DEJAR DE SER ESCLAVOS DE LA CULPA
Está tan arraigada la culpa en nuestra cultura, que es casi imposible no sentirla. ¿pero nos es útil? Yo creo que no. Todos hacemos lo que buenamente podemos con nuestras vidas. Nos equivocamos muchas veces, pero eso forma parte del aprendizaje del ser humano. Es algo natural en nosotros, es nuestra manera de aprender. ¿De qué sirve lamentarnos de lo que hubiésemos podido hacer y no hicimos? Sólo podemos actuar en el presente.
Quedarnos con la culpa nos paraliza, nos ancla en el sufrimiento, nos produce resentimiento hacia nosotros mismos. Y así es imposible salir adelante. Lo que sí puede ayudarnos es pedir perdón, de corazón, a las personas a las que hemos hecho daño, estén vivas o muertas y perdonarnos a nosotros mismos.
Tampoco sirve para avanzar echar las culpas a los demás de nuestras desgracias. Sea lo que sea lo que nos haya sucedido, nosotros podemos elegir la actitud con la que lo afrontamos. Podemos envenenarnos con el odio o apostar por curar las heridas hasta que vuelva a brotar el amor en nuestras vidas.

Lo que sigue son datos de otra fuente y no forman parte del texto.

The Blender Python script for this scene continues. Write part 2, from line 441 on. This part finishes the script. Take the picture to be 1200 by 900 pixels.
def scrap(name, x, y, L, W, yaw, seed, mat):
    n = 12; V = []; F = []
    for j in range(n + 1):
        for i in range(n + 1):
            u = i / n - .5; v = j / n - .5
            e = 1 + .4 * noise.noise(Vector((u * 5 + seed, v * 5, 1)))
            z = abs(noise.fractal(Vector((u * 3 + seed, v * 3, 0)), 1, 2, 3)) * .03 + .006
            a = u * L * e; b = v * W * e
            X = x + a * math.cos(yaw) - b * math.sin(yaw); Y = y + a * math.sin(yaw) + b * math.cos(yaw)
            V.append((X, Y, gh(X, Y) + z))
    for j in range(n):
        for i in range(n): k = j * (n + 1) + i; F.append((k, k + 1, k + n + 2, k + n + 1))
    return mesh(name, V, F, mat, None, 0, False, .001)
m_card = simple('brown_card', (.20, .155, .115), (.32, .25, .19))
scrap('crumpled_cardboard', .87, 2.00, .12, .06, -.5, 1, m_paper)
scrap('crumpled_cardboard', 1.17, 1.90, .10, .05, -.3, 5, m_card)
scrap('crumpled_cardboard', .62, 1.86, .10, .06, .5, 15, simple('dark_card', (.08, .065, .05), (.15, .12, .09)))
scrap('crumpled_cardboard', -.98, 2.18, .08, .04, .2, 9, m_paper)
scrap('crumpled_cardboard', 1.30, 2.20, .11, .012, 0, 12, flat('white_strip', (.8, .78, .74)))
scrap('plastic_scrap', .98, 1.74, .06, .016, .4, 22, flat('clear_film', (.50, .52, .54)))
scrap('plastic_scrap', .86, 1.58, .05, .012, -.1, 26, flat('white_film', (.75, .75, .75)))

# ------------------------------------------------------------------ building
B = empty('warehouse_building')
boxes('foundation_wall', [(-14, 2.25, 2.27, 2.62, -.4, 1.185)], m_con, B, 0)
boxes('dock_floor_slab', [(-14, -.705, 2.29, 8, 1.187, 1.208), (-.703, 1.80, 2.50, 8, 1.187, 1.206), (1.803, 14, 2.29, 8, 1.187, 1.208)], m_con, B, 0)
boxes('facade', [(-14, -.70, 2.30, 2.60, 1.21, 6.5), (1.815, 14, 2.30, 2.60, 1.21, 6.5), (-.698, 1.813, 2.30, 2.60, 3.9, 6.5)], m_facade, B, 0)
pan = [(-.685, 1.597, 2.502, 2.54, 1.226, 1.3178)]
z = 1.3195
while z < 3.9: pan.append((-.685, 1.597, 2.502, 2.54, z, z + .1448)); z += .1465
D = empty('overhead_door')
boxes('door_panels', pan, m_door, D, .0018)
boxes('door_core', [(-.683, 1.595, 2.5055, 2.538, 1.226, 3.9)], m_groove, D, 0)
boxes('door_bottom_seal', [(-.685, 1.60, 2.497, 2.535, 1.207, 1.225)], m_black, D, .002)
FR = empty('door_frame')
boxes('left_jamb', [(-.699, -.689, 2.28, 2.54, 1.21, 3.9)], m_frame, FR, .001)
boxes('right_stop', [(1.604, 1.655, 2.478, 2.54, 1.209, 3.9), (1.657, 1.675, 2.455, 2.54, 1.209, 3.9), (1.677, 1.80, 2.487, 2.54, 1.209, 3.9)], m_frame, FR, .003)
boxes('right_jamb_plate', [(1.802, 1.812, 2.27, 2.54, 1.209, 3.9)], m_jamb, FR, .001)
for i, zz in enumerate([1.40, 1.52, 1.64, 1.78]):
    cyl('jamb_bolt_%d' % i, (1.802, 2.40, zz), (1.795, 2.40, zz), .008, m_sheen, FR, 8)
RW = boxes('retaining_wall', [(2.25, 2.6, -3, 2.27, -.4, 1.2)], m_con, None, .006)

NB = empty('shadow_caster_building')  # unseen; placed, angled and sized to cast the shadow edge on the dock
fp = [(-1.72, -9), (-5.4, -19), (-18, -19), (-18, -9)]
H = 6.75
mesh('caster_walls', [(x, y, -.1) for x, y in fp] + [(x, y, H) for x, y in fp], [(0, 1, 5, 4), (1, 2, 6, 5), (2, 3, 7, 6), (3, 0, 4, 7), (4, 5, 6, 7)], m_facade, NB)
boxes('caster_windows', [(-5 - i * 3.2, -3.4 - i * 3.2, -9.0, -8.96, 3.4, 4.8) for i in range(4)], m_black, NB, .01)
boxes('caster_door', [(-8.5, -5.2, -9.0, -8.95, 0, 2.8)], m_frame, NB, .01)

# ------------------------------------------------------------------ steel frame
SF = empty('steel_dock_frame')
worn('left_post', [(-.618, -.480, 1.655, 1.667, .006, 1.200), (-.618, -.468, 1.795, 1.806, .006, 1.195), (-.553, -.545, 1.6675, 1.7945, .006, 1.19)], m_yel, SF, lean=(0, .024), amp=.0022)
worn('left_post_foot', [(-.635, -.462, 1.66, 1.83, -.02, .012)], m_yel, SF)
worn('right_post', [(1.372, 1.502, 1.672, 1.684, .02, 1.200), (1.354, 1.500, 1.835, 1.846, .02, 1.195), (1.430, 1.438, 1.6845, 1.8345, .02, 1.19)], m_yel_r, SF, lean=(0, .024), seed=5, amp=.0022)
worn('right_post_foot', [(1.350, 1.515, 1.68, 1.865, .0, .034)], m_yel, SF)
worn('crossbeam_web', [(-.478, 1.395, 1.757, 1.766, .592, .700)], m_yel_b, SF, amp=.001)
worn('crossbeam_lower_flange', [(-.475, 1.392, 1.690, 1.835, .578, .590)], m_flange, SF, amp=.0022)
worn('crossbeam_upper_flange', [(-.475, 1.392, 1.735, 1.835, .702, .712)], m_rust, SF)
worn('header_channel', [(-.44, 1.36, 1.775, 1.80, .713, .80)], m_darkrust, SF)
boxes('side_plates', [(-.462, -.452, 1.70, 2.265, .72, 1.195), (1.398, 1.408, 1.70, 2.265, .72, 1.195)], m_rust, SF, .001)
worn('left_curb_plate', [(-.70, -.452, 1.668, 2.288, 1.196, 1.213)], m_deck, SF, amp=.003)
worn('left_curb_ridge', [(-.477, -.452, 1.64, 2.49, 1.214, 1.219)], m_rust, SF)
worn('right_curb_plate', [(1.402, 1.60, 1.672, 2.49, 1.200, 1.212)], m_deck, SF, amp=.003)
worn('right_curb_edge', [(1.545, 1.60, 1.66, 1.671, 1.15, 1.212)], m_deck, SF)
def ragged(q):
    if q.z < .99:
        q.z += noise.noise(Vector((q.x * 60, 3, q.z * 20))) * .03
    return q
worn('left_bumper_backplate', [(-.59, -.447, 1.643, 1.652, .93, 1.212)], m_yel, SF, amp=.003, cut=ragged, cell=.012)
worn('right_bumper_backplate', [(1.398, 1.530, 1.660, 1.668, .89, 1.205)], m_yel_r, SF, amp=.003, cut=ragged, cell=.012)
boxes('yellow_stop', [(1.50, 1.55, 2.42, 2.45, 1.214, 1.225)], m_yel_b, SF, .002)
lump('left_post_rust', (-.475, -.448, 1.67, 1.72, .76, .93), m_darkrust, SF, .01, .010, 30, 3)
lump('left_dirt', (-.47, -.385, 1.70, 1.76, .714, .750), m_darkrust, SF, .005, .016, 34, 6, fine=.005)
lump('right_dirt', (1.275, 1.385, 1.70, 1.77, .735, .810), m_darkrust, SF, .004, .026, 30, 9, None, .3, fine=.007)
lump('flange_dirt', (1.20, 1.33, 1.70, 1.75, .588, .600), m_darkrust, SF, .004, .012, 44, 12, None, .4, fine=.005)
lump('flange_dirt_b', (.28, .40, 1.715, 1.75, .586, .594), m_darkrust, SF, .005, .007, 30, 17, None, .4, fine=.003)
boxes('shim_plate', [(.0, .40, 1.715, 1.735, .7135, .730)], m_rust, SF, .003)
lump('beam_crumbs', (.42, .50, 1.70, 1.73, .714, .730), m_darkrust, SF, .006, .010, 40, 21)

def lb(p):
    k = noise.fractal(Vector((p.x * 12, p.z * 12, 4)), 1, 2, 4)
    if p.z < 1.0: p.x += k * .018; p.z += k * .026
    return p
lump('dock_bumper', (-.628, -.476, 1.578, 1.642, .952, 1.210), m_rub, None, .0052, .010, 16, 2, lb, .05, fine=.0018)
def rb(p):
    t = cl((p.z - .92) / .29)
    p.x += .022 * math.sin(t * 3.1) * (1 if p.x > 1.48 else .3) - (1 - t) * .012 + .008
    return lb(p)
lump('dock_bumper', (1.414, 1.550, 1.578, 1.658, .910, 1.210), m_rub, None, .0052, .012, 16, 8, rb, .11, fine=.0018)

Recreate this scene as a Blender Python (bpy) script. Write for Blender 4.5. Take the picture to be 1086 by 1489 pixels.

LOS REPROCHES PUDREN EL ALMA
Mientras hay vida es posible rectificar y aprender de los errores.Nunca nos deberíamos acostar sin la sensación de estar en paz con uno mismo. Si actuáramos siempre así, cuando muriese algún ser querido nos quedaría la tranquilidad de que le hemos dado lo mejor de nosotros mismos. Pero la existencia es complicada y todos arrastramos malentendidos y equivocaciones. Recriminar al otro sobre algo que hizo o dejó de hacer es entrar en un callejón sin salida. El pasado no puede modificarse, sólo es posible intervenir en el presente. Si para nosotros lo de antes tiene un peso tan enorme que nos impide avanzar, si representa un sufrimiento añadido convivir con la pareja después de la muerte de nuestro hijo, entonces es mejor romper la relación. Siempre es preferible una separación, para uno mismo y para los hijos, que vivir en un reproche constante, sin amor ni esperanza.